Saturday 1st October 2016

It is still raining this morning but we decided to go sightseeing anyway. We tried to find Dip Falls but couldn't find it so we went to Table Cape for the Tulip Farm. Patrice was beside herself, the colours and the varieties. We went into the farm and saw the displays
and spoke to the staff about growing Tulips in Brisbane, Tulips in Brisbane region are annuals not perennials,
. Outside to tip toe through the Tulips.

Still raining and red mud everywhere so we put on a pair of gum boots and off we went. All Trice wanted to do was walk among the Tulips, her first attempt saw her slip over in the thick red mud. I was kind and didn't take any photos of the damage.


On to the lighthouse and lookout, we couldn't see much as it was very cloudy and misty. Wynyard had Tulips growing in garden boxes around town, the festival is running until the 8th October. 





A very windy road took us to Boat Harbour Beach. It is funny watching Trice freak out whenever we are close to a cliff. Boat Harbour Beach is beautiful, if it was fine we would come back with the van in a heartbeat. 













Sisters Beach was not a patch on Boat Harbour Beach with the sand and water stained with the tannin from the forests coming down the creeks and rivers. 

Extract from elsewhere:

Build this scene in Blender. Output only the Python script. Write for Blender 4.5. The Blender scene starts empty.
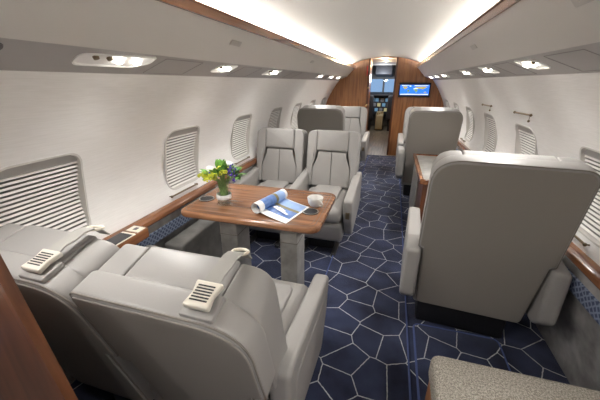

This is how crazy the weather is, Greg and Marg we met on the boat sent us a photo of Cradle Mountain, it is snowing there, only about 130klm from us here.

We got back to camp only to realise that I must have left the pin for the tow hitch on the back step of the car, I can't find it, now to find a solution to our problem. 




Sunday 2nd October 2016.

Beautiful and Sunny when we got up, I was starting to become grumpy with all the rain about. As Trice would say Lordy Lordy Lordy the sun is out! Well that was bloody short lived. It is raining again.
 I figured out a solution to my losing the pin off the hitch. So off to  unnings at Burnie we go & buy an M16 bolt to fix the hitch.(shame Uncle Dans not here too)
Cooee Point is about 3 Klm West of Burnie and normally being right on
the beach would be idyllic with the sand and penguins but at the momentthe weather is not being very nice to us as it is raining and blowing a gale AGAIN!

We spent the afternoon at the Information Centre having a coffee and chatted with some of the makers in the Makers Shop. Today 2 glass bead makers were on, we will come back for the paper maker.

Back to the van to watch the football.

We have now had 2 fine days since 14th September and I am starting to go nuts. I love being outside wandering around talking to people and enjoying happy hours but we are not getting the opportunity.(Trice here again - So now he just has to sit here and have happy hour with me and G)od forbid even talk to me) BRING OUT THE SUNSHINE!


1 comment:

  1. Thanks Mike & Trice, hopefully fine weather is on the way. The good news is you are both safe & sound and in a wonderful part of the world.